_WRITTEN REQUEST_.
Track down the lines that contain "picture" and copy them.

_SOURCE EXCERPT_.
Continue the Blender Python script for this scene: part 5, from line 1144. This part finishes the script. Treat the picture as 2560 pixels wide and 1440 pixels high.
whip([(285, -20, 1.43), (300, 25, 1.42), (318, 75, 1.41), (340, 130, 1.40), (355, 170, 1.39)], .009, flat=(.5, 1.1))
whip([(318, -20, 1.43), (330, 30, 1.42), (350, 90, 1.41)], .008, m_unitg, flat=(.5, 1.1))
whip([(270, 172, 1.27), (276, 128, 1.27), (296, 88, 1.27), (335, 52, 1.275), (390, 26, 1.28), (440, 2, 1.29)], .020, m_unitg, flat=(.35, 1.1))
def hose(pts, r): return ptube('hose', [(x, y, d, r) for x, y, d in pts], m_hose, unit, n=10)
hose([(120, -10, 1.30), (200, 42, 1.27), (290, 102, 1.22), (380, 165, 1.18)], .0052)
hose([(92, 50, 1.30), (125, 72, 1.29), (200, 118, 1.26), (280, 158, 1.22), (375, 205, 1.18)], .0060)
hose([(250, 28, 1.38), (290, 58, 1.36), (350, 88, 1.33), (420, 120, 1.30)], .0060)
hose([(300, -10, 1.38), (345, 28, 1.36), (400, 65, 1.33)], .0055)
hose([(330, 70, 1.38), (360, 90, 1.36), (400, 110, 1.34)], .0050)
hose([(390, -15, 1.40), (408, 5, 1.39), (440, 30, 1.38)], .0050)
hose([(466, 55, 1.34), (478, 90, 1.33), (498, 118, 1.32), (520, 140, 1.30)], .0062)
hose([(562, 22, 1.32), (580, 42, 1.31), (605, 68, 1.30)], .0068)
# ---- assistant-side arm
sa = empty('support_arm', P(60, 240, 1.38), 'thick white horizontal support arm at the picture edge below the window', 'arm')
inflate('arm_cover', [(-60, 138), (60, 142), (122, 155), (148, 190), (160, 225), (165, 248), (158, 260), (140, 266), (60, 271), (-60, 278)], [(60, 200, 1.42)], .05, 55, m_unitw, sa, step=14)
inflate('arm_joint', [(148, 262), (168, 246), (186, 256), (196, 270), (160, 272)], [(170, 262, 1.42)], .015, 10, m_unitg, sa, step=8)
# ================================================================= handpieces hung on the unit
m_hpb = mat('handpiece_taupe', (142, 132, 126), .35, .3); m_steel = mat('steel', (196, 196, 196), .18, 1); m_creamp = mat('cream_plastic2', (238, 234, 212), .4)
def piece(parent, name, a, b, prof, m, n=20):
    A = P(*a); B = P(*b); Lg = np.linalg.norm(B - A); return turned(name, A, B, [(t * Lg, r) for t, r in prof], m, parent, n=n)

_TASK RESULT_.
Continue the Blender Python script for this scene: part 5, from line 1144. This part finishes the script. Treat the picture as 2560 pixels wide and 1440 pixels high.
sa = empty('support_arm', P(60, 240, 1.38), 'thick white horizontal support arm at the picture edge below the window', 'arm')